Many physical processes are described with partial differential equations (PDE), with important examples such as thermal conduction, Maxwell laws for electrodynamics and Navier-Stokes equations for viscous fluids.

In many applications, we do not want to find just any solution for differential equation, but an optimal solution in a specific sense: We have one or more parameters in the PDE model that we can tune, and we want to find the parameter values that are most beneficial. A classic example is to determine the shape of an airfoil, so that the airflow around the wing results in the best possible flight characteristics.

A related problem is the reconstruction of physical processes based on incomplete measurements. In such a problem, we seek the solution to the differential equation that best fits the measurement data.

Both examples above can be formulated as optimization problems with PDE constraints. In almost all applications, we can not calculate the exact solution for a PDE or a PDE-constrained optimization problem. Instead, we must compute a numerical approximate solution. For PDE-constrained optimization, this usually involves solving large sparse saddle point systems.

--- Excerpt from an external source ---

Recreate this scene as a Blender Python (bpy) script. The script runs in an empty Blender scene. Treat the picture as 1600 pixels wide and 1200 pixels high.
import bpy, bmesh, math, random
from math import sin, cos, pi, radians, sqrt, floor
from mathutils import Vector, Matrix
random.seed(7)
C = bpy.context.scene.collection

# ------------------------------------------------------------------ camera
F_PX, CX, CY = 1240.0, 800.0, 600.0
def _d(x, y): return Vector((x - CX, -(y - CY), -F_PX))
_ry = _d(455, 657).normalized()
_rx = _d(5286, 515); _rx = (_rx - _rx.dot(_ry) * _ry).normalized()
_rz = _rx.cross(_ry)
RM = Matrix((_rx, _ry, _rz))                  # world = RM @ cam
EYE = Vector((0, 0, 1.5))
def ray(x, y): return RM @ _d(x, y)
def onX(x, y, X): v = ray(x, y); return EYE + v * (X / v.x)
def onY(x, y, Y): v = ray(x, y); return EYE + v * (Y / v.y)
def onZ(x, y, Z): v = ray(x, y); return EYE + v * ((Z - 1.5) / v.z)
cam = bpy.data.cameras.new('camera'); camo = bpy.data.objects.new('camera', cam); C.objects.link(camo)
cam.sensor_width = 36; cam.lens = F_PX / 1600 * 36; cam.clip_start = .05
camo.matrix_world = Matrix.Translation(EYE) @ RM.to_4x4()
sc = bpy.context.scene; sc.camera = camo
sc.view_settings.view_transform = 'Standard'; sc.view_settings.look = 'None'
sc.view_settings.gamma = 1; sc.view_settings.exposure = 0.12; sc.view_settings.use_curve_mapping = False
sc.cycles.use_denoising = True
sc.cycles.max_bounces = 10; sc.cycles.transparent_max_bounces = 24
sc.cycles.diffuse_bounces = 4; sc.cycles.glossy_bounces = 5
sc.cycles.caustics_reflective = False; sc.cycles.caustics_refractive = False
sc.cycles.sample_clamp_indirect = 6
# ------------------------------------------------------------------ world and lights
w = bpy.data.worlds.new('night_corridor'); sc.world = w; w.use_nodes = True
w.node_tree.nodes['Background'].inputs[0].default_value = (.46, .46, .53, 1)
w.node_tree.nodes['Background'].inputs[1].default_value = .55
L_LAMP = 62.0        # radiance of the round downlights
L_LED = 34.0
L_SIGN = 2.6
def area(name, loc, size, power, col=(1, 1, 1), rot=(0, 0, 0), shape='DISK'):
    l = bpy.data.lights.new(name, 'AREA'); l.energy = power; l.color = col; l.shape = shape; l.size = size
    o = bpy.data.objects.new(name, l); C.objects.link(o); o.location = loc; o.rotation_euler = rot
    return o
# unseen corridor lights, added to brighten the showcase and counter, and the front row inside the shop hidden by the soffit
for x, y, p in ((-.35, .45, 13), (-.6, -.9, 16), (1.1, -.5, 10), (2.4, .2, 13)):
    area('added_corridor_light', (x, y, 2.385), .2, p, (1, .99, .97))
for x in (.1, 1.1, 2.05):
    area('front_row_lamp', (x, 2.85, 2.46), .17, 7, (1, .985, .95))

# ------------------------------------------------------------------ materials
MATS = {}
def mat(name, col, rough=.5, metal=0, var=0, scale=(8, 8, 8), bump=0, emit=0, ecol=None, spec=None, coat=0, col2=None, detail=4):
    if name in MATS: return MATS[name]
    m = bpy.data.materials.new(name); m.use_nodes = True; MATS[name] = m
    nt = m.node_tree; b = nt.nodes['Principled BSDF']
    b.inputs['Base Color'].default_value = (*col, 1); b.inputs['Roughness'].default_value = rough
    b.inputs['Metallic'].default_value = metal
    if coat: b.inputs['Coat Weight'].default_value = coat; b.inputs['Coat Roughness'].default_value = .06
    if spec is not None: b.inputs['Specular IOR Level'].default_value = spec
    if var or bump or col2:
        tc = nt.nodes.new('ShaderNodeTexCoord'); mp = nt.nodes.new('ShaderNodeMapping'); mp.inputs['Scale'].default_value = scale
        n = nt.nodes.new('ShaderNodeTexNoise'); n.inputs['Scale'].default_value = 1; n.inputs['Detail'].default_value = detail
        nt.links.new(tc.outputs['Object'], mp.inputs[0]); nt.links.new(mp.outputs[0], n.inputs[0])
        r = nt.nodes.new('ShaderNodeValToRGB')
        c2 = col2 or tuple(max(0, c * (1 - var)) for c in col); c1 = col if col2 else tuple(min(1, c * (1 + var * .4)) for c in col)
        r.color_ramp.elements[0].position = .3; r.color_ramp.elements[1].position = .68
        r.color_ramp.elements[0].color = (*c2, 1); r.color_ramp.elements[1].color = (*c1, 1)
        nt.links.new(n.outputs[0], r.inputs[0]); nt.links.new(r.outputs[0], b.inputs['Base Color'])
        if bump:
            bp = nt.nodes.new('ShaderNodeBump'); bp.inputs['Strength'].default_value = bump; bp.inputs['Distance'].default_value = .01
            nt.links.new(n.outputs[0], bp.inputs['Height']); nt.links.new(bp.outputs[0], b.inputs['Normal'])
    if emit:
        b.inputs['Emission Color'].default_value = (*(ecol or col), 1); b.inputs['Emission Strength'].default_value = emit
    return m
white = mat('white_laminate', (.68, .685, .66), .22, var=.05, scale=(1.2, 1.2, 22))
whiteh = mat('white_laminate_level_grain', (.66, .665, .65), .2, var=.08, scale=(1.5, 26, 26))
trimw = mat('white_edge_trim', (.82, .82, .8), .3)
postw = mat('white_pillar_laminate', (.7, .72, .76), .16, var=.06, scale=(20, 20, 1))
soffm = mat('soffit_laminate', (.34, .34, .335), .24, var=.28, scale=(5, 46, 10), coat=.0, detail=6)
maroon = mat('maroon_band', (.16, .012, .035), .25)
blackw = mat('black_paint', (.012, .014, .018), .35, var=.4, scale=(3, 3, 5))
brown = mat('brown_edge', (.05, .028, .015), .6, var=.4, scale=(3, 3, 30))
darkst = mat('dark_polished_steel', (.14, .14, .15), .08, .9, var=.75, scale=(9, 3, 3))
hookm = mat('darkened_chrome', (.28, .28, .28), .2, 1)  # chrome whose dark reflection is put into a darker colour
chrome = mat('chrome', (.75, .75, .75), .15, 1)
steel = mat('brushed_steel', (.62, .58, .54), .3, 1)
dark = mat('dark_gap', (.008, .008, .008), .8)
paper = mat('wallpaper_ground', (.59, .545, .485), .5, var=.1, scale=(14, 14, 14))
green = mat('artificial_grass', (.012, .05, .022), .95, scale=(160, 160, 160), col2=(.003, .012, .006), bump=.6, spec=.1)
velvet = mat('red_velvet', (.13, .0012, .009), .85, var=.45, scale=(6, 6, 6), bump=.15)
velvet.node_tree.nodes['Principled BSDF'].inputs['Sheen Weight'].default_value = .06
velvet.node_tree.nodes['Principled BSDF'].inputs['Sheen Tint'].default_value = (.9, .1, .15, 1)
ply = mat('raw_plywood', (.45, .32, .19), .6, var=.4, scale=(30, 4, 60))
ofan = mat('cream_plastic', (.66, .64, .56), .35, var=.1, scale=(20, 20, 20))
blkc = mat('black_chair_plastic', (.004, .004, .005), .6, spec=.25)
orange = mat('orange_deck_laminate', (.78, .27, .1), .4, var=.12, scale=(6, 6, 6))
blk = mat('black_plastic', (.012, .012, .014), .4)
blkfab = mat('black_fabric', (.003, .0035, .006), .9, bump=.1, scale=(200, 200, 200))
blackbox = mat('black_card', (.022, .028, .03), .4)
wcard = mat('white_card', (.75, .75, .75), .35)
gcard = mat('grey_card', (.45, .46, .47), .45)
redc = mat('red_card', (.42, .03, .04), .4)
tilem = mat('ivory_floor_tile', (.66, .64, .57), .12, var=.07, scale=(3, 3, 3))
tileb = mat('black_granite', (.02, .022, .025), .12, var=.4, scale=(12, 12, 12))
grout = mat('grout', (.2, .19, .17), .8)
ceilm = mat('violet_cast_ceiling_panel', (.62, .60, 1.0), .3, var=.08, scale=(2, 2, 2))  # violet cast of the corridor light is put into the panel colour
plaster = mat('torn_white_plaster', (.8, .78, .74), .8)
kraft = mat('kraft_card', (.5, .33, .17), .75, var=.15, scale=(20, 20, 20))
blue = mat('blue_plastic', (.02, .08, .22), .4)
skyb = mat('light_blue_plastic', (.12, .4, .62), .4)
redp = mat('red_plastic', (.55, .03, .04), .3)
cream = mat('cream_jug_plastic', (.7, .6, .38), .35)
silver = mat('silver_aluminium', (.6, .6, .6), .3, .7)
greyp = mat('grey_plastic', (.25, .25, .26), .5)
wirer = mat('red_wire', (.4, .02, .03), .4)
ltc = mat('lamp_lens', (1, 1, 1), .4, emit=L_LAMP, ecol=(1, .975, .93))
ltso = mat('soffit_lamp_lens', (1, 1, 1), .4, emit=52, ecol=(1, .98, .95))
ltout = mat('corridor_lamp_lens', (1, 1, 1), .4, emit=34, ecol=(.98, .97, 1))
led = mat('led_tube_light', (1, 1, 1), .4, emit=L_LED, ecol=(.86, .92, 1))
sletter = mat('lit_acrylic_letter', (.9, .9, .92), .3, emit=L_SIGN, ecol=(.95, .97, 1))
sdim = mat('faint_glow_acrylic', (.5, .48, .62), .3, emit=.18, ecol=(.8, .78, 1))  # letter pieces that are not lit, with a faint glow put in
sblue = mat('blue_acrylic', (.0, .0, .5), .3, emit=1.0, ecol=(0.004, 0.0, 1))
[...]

In his thesis work Magne has investigated methods to solve such problems in an efficient way. A key technique is operator preconditioning. This involves identifying a mathematical structure in the problem that can be exploited to derive effective solution algorithms. The thesis consists of three papers. The first two paper concerns parameter-robust preconditioning techniques for saddle point systems. In the third paper, a PDE-constrained optimization method is applied to solve a data assimilation problem for cerebral blood flow.